Texte de Sébastien David
Mise en scène de Gaétan Paré
Dans un appartement miteux du quartier Est de Montréal (tapis en poils longs, tapisserie fleurie verdâtre), deux sœurs se partagent une vision horrible du corps humain. Toutes deux gèrent les problèmes de l’obésité et du rejet de soi d’une façon toute différente. Stéphany, la cadette, tente de perdre du poids par la pratique quotidienne du vélo-stationnaire, Magalie demeure bien écrasée sur le sofa, face à la télé, l’entre-jambe grand ouvert, 2 litres de coke ou poignée de pop corn à la main. La première tente d’échapper à l’image qu’elle projette par l’intermédiaire virtuel, l’autre se range du côté des téléromans, des téléréalités et des émissions humoristiques. Une repousse sans cesse la limite du risque, parce qu’elle ne souhaite provoquer que sa disparition, la seconde s’échoue depuis toujours au même endroit, dans l’attente d’une disparition inévitablement plate. Deux types d’acceptation (ou de non-acceptation) du reflet imparfait, surtout aux yeux de soi-même, pire juge d’entre tous.

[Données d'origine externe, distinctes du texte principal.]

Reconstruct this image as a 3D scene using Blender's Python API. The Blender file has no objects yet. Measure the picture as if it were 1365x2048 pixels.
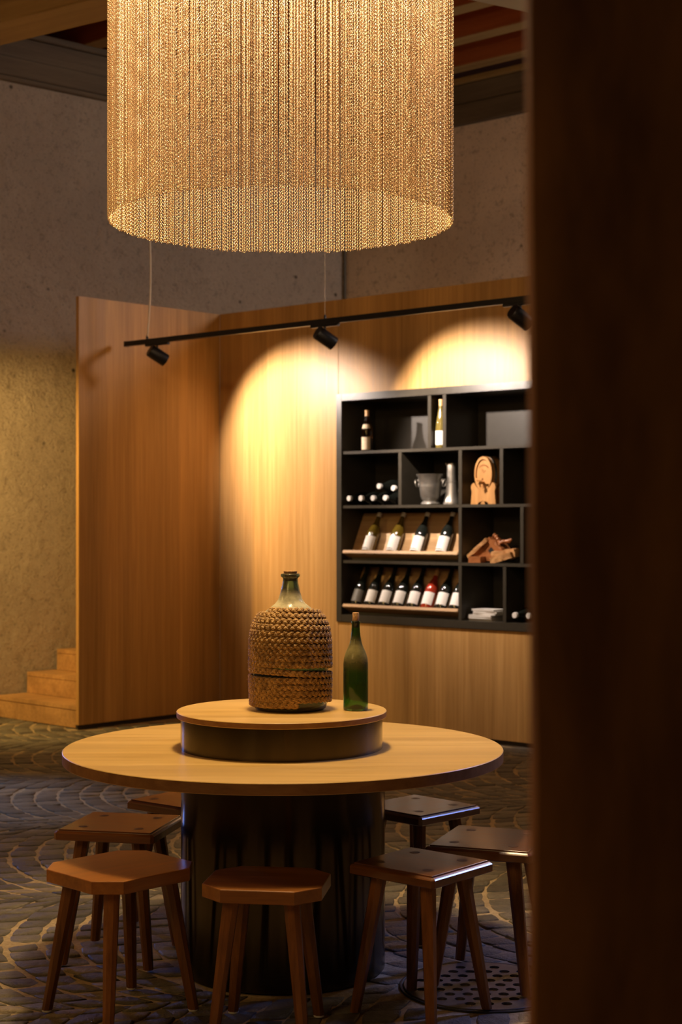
import bpy, bmesh, math, random
from mathutils import Vector, Matrix, noise
PI = math.pi
R = math.radians
rnd = random.Random(7)
SC = bpy.context.scene
COL = SC.collection

# ------------------------------------------------------------------ camera
EYE = 1.526
cam_d = bpy.data.cameras.new('camera')
cam = bpy.data.objects.new('camera', cam_d)
COL.objects.link(cam)
cam.location = (0, 0, EYE)
cam.rotation_euler = (R(90), 0, 0)
cam_d.sensor_fit = 'HORIZONTAL'
cam_d.sensor_width = 24
cam_d.lens = 24 * 3100 / 1365
cam_d.shift_y = 21 / 1365
cam_d.clip_start = 0.05
cam_d.dof.use_dof = True
cam_d.dof.focus_distance = 5.05
cam_d.dof.aperture_fstop = 4.6
SC.camera = cam

# ------------------------------------------------------------------ world, exposure
w = bpy.data.worlds.new('world')
SC.world = w
w.use_nodes = True
bg = w.node_tree.nodes['Background']
bg.inputs[0].default_value = (0.75, 0.72, 0.70, 1)
bg.inputs[1].default_value = 0.020
SC.view_settings.view_transform = 'Standard'
SC.view_settings.look = 'None'
SC.view_settings.gamma = 1
SC.view_settings.exposure = 0.0
SC.view_settings.use_curve_mapping = False
try:
    SC.cycles.use_denoising = True
    SC.cycles.max_bounces = 8
    SC.cycles.diffuse_bounces = 4
    SC.cycles.glossy_bounces = 4
    SC.cycles.transmission_bounces = 8
    SC.cycles.transparent_max_bounces = 12
    SC.cycles.sample_clamp_indirect = 3
    SC.cycles.caustics_reflective = False
    SC.cycles.caustics_refractive = False
except Exception:
    pass

# room directions: the inner oak partition runs along U from corner C, NI points into it
C = Vector((-0.972, 12.43, 0))
U = Vector((0.7568, -0.6538, 0)).normalized()
NI = Vector((0.6538, 0.7568, 0)).normalized()
PL = Vector((-0.69, -0.724, 0)).normalized()       # the short partition, from the corner towards the camera
WARM = (1.0, 0.58, 0.19)
WARMW = (1.0, 0.82, 0.70)
COOL = (0.42, 0.60, 1.0)

def aim(o, target):
    o.rotation_euler = (Vector(target) - Vector(o.location)).to_track_quat('-Z', 'Y').to_euler()

def area(name, loc, target, sx, sy, power, color, spread=180):
    d = bpy.data.lights.new(name, 'AREA')
    d.shape = 'RECTANGLE'; d.size = sx; d.size_y = sy
    d.energy = power; d.color = color; d.spread = R(spread)
    o = bpy.data.objects.new(name, d); COL.objects.link(o)
    o.location = loc; aim(o, target)
    return o

def spot(name, loc, target, power, color, size, blend, radius=0.03):
    d = bpy.data.lights.new(name, 'SPOT')
    d.energy = power; d.color = color; d.spot_size = R(size); d.spot_blend = blend
    d.shadow_soft_size = radius
    o = bpy.data.objects.new(name, d); COL.objects.link(o)
    o.location = loc; aim(o, target)
    return o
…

Tableau vulgaire, mais pourtant très réaliste, frappant de vérité et de désespoir, c’est un lieu clos sans amour-propre, sans amour point. Il y règne une tension de peur, de dépendance, de mépris et de colère. Un trou noir, tellement noir, où tout y est aspiré. Morb(y)des est une histoire qui n’en est pas vraiment une, qui vague entre l’empathie et l’antipathie, entre la pitié et l’humour décadent. Un humour cru, croche et qui écorche. Les mots de Sébastien David sont brutaux, mais nécessaires. Ils ont l’effet d’une râpe pour le cœur, parce qu’ils sont lapidants de vérité et de désespoir. L’auteur a trouvé une voix nouvelle, pleine de misère, pour les rejetés et les laissés pour compte. Une voix pour une génération qui semble suivre les personnages des chroniques du vieux plateau de Michel Tremblay. Encore une « gang de tout-seul » tapis dans leur coin sombre, à explorer les écrans sociaux propres à leurs générations (la télé et l’internet). Oui, Morb(y)des est un Tremblay à saveur 2.0, avec une finale psychotique (clairement un délire de l’auteur pour ses acteurs) particulièrement intéressante !
Si Sébastien David et Julie de Lafrenière semblaient plutôt bien se débrouiller dans leurs personnages, Kathleen Fortin rafle toute l’attention. Sa dévotion complète a clairement porté son jeu à un niveau supérieur, tant dans les moments ‘‘comiques’’ que ceux dramatiques.